The story behind the UDLR apparently is that it was initiated in September 1994 by the International PEN Club’s Translations and Linguistic Rights Committee and the Escarré International Centre for Ethnic Minorities and Nations, and culminated with its adoption at the World Conference on Linguistic Rights held in Barcelona on 6-9 June 1996. UNESCO was asked for its support, and apparently accorded it. However the UDLR has not been ratified by the UN General Assembly and does not have the status in international law that something like the Universal Declaration of Human Rights (UDHR) has.

Speaking of the latter, language is mentioned as a factor not to be used to limit application of the rights enumerated therein:

Everyone is entitled to all the rights and freedoms set forth in this Declaration, without distinction of any kind, such as race, colour, sex, language, religion, political or other opinion, national or social origin, property, birth or other status. … (UDHR, Article 2; my emphasis added)

However, this is not quite the same as – or at least does not have the same emphasis as – “linguistic rights,” which concern individual and community rights to use a language. Hence the motivation to write something like the UDLR.

The point is perhaps clearer in considering the extreme opposite – “linguistic genocide” – which refers to deliberate efforts by a government or power to prevent, limit, and ultimately eliminate the use of a specific language, and may be regarded as a type of cultural genocide.

There is an interesting discussion of the latter and international law in the advanced version of an expert paper on children’s education and human rights prepared for the upcoming 7th Session of the Permanent Forum on Indigenous Issues (21 April-2 May in New York). The paper was submitted by Lars Anders-Baer (prepared in cooperation with Ole Henrik-Magga, Robert Dunbar and Tove Skutnabb-Kangas) and entitled “Forms of Education of Indigenous Children as Crimes Against Humanity?” According to the authors, cultural genocide was not explicitly included in the Convention on the Prevention and Punishment of the Crime of Genocide (adopted by the UN in 1948, the same year as the UDHR) for various reasons. However the authors find that there are still ways that this international agreement can be used against cultural genocide, and linguistic genocide.
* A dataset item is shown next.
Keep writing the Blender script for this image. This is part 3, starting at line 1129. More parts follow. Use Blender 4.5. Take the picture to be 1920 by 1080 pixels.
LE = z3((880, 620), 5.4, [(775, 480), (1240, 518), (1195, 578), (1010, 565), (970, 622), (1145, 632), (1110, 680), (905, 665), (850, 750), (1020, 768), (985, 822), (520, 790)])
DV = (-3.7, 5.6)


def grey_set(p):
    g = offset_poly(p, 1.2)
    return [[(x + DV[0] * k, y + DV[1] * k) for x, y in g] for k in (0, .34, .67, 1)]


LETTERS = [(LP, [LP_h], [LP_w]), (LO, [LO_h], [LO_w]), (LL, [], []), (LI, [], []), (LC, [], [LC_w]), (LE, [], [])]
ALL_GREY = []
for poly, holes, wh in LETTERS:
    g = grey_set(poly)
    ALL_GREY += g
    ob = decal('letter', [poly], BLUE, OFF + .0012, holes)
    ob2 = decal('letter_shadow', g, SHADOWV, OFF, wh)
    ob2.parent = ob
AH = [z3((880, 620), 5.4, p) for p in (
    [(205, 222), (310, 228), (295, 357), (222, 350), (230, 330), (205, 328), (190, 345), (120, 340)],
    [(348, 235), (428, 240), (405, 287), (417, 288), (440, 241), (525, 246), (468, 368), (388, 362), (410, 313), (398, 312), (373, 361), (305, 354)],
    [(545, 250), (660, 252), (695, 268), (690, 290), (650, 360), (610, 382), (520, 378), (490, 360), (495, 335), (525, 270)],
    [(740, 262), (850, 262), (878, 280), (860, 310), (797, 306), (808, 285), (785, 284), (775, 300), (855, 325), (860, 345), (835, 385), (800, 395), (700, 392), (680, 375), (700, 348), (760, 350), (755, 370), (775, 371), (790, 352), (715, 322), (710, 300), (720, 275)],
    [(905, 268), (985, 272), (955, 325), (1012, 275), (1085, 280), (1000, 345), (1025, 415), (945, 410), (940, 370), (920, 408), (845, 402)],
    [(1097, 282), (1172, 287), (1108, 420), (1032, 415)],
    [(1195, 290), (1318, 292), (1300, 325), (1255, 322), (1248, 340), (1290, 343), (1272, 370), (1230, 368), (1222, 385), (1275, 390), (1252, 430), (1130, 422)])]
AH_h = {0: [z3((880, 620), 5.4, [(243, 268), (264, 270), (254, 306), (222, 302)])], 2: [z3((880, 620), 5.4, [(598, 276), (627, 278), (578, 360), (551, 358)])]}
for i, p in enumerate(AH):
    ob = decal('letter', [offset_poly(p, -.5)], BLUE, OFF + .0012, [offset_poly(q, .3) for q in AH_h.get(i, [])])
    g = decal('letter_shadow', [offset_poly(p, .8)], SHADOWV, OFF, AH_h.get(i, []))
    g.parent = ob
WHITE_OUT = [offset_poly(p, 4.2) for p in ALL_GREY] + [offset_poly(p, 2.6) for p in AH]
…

Nevertheless it seems that while the field of international law and human rights is a complex and evolving one, there are some significant gaps when it come to languages. Specifically there are apparently no explicit protections of linguistic rights such as proposed in the still unofficial UDLR of 1996. But is the ULDR the best way to fill these gaps? One expert suggested that it might need a rewrite before it could hope for international ratification. But there has to my knowledge been no such discussion. It would be a shame if the International Year of Languages were to pass without any serious consideration of picking up this initiative.

A small positive step would be to begin by focusing on the rights of children, as the abovementioned article does. In a different context I’ve also called attention to the punishment of children for speaking their mother tongues in Africa (a practice that has been known in many other parts of the world as well). An earlier example is Tove Skutnabb-Kangas’s “Declaration of Children’s Linguistic Rights” published in 1995 (originally in 1986; thanks to Joan Wink for calling my attention to it):

  1. Every child should have the right to identify with her original mother tongue(s) and have her identification accepted and respected by others.
  2. Every child should have the right to learn the mother tongue(s) fully.
  3. Every child should have the right to choose when she wants to use the mother tongue(s) in all official situations.

At the very least, perhaps this short formulation and the longer UDLR could be publicized more in order to help raise awareness about linguistic rights issues.